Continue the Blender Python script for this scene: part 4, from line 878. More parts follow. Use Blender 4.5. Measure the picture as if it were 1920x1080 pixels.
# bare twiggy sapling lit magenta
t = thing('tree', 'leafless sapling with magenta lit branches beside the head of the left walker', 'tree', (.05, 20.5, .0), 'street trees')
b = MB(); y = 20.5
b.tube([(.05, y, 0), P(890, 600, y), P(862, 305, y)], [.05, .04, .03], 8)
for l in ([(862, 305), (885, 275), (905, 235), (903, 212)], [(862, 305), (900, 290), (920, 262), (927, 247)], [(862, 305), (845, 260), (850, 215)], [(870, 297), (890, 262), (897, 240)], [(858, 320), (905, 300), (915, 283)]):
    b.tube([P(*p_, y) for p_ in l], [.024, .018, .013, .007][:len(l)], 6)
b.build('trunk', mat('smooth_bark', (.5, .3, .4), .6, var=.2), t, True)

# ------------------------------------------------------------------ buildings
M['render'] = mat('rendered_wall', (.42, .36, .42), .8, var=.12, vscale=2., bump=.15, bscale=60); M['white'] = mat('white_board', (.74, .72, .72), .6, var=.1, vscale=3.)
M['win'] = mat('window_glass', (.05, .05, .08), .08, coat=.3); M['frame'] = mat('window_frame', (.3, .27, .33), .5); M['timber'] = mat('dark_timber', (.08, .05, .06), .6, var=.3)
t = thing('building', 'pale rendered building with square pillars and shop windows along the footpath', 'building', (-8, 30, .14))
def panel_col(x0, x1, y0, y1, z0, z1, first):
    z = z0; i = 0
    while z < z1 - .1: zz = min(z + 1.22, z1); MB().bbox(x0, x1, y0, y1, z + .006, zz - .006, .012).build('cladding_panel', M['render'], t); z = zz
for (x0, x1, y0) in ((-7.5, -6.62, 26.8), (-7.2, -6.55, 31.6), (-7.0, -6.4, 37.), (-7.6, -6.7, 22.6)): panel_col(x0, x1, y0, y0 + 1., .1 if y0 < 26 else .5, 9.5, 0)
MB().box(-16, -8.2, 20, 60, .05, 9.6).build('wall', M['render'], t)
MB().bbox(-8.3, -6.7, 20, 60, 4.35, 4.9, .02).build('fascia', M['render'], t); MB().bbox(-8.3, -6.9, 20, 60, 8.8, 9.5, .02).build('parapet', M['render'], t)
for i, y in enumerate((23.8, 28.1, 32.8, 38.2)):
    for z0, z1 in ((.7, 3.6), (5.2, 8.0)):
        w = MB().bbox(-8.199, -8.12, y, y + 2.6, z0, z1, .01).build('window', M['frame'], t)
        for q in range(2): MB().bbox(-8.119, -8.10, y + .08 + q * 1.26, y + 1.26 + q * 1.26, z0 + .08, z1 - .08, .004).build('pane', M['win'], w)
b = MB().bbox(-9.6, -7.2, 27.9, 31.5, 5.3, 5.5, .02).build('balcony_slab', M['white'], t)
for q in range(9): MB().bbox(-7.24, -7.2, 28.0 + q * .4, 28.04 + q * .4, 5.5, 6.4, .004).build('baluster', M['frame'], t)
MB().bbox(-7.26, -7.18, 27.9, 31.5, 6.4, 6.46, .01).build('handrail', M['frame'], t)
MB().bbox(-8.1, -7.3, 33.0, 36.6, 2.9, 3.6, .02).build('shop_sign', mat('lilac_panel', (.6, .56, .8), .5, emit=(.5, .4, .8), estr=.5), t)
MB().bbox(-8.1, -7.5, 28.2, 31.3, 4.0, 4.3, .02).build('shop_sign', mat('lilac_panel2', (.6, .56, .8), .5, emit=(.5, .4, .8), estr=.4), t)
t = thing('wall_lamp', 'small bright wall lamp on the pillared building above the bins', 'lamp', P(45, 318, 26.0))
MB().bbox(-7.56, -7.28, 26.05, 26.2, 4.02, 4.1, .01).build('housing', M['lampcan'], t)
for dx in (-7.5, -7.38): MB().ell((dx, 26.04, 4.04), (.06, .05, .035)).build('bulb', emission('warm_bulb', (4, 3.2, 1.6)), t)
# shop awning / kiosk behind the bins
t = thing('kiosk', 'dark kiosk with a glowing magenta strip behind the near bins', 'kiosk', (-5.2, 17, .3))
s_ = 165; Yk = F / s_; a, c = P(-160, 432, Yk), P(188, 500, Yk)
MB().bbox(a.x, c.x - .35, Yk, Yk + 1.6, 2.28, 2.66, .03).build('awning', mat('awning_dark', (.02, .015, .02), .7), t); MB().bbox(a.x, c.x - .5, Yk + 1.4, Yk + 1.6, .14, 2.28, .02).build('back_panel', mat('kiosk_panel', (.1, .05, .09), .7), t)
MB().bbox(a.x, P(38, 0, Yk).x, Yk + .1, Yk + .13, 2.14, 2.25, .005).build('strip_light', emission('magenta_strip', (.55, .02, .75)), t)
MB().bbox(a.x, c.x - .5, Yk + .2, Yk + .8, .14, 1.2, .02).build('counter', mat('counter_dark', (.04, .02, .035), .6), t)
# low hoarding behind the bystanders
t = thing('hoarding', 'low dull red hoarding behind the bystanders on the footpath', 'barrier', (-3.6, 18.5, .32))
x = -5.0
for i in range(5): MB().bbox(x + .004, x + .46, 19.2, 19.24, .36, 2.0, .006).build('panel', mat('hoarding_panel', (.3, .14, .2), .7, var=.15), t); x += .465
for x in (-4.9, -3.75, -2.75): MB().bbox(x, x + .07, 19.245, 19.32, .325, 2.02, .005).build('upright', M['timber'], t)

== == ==

Work to be completed>
Return every line of the material exactly.

The output>
Continue the Blender Python script for this scene: part 4, from line 878. More parts follow. Use Blender 4.5. Measure the picture as if it were 1920x1080 pixels.
# bare twiggy sapling lit magenta
t = thing('tree', 'leafless sapling with magenta lit branches beside the head of the left walker', 'tree', (.05, 20.5, .0), 'street trees')
b = MB(); y = 20.5
b.tube([(.05, y, 0), P(890, 600, y), P(862, 305, y)], [.05, .04, .03], 8)
for l in ([(862, 305), (885, 275), (905, 235), (903, 212)], [(862, 305), (900, 290), (920, 262), (927, 247)], [(862, 305), (845, 260), (850, 215)], [(870, 297), (890, 262), (897, 240)], [(858, 320), (905, 300), (915, 283)]):
    b.tube([P(*p_, y) for p_ in l], [.024, .018, .013, .007][:len(l)], 6)
b.build('trunk', mat('smooth_bark', (.5, .3, .4), .6, var=.2), t, True)

# ------------------------------------------------------------------ buildings
M['render'] = mat('rendered_wall', (.42, .36, .42), .8, var=.12, vscale=2., bump=.15, bscale=60); M['white'] = mat('white_board', (.74, .72, .72), .6, var=.1, vscale=3.)
M['win'] = mat('window_glass', (.05, .05, .08), .08, coat=.3); M['frame'] = mat('window_frame', (.3, .27, .33), .5); M['timber'] = mat('dark_timber', (.08, .05, .06), .6, var=.3)
t = thing('building', 'pale rendered building with square pillars and shop windows along the footpath', 'building', (-8, 30, .14))
def panel_col(x0, x1, y0, y1, z0, z1, first):
    z = z0; i = 0
    while z < z1 - .1: zz = min(z + 1.22, z1); MB().bbox(x0, x1, y0, y1, z + .006, zz - .006, .012).build('cladding_panel', M['render'], t); z = zz
for (x0, x1, y0) in ((-7.5, -6.62, 26.8), (-7.2, -6.55, 31.6), (-7.0, -6.4, 37.), (-7.6, -6.7, 22.6)): panel_col(x0, x1, y0, y0 + 1., .1 if y0 < 26 else .5, 9.5, 0)
MB().box(-16, -8.2, 20, 60, .05, 9.6).build('wall', M['render'], t)
MB().bbox(-8.3, -6.7, 20, 60, 4.35, 4.9, .02).build('fascia', M['render'], t); MB().bbox(-8.3, -6.9, 20, 60, 8.8, 9.5, .02).build('parapet', M['render'], t)
for i, y in enumerate((23.8, 28.1, 32.8, 38.2)):
    for z0, z1 in ((.7, 3.6), (5.2, 8.0)):
        w = MB().bbox(-8.199, -8.12, y, y + 2.6, z0, z1, .01).build('window', M['frame'], t)
        for q in range(2): MB().bbox(-8.119, -8.10, y + .08 + q * 1.26, y + 1.26 + q * 1.26, z0 + .08, z1 - .08, .004).build('pane', M['win'], w)
b = MB().bbox(-9.6, -7.2, 27.9, 31.5, 5.3, 5.5, .02).build('balcony_slab', M['white'], t)
for q in range(9): MB().bbox(-7.24, -7.2, 28.0 + q * .4, 28.04 + q * .4, 5.5, 6.4, .004).build('baluster', M['frame'], t)
MB().bbox(-7.26, -7.18, 27.9, 31.5, 6.4, 6.46, .01).build('handrail', M['frame'], t)
MB().bbox(-8.1, -7.3, 33.0, 36.6, 2.9, 3.6, .02).build('shop_sign', mat('lilac_panel', (.6, .56, .8), .5, emit=(.5, .4, .8), estr=.5), t)
MB().bbox(-8.1, -7.5, 28.2, 31.3, 4.0, 4.3, .02).build('shop_sign', mat('lilac_panel2', (.6, .56, .8), .5, emit=(.5, .4, .8), estr=.4), t)
t = thing('wall_lamp', 'small bright wall lamp on the pillared building above the bins', 'lamp', P(45, 318, 26.0))
MB().bbox(-7.56, -7.28, 26.05, 26.2, 4.02, 4.1, .01).build('housing', M['lampcan'], t)
for dx in (-7.5, -7.38): MB().ell((dx, 26.04, 4.04), (.06, .05, .035)).build('bulb', emission('warm_bulb', (4, 3.2, 1.6)), t)
# shop awning / kiosk behind the bins
t = thing('kiosk', 'dark kiosk with a glowing magenta strip behind the near bins', 'kiosk', (-5.2, 17, .3))
s_ = 165; Yk = F / s_; a, c = P(-160, 432, Yk), P(188, 500, Yk)
MB().bbox(a.x, c.x - .35, Yk, Yk + 1.6, 2.28, 2.66, .03).build('awning', mat('awning_dark', (.02, .015, .02), .7), t); MB().bbox(a.x, c.x - .5, Yk + 1.4, Yk + 1.6, .14, 2.28, .02).build('back_panel', mat('kiosk_panel', (.1, .05, .09), .7), t)
MB().bbox(a.x, P(38, 0, Yk).x, Yk + .1, Yk + .13, 2.14, 2.25, .005).build('strip_light', emission('magenta_strip', (.55, .02, .75)), t)
MB().bbox(a.x, c.x - .5, Yk + .2, Yk + .8, .14, 1.2, .02).build('counter', mat('counter_dark', (.04, .02, .035), .6), t)
# low hoarding behind the bystanders
t = thing('hoarding', 'low dull red hoarding behind the bystanders on the footpath', 'barrier', (-3.6, 18.5, .32))
x = -5.0
for i in range(5): MB().bbox(x + .004, x + .46, 19.2, 19.24, .36, 2.0, .006).build('panel', mat('hoarding_panel', (.3, .14, .2), .7, var=.15), t); x += .465
for x in (-4.9, -3.75, -2.75): MB().bbox(x, x + .07, 19.245, 19.32, .325, 2.02, .005).build('upright', M['timber'], t)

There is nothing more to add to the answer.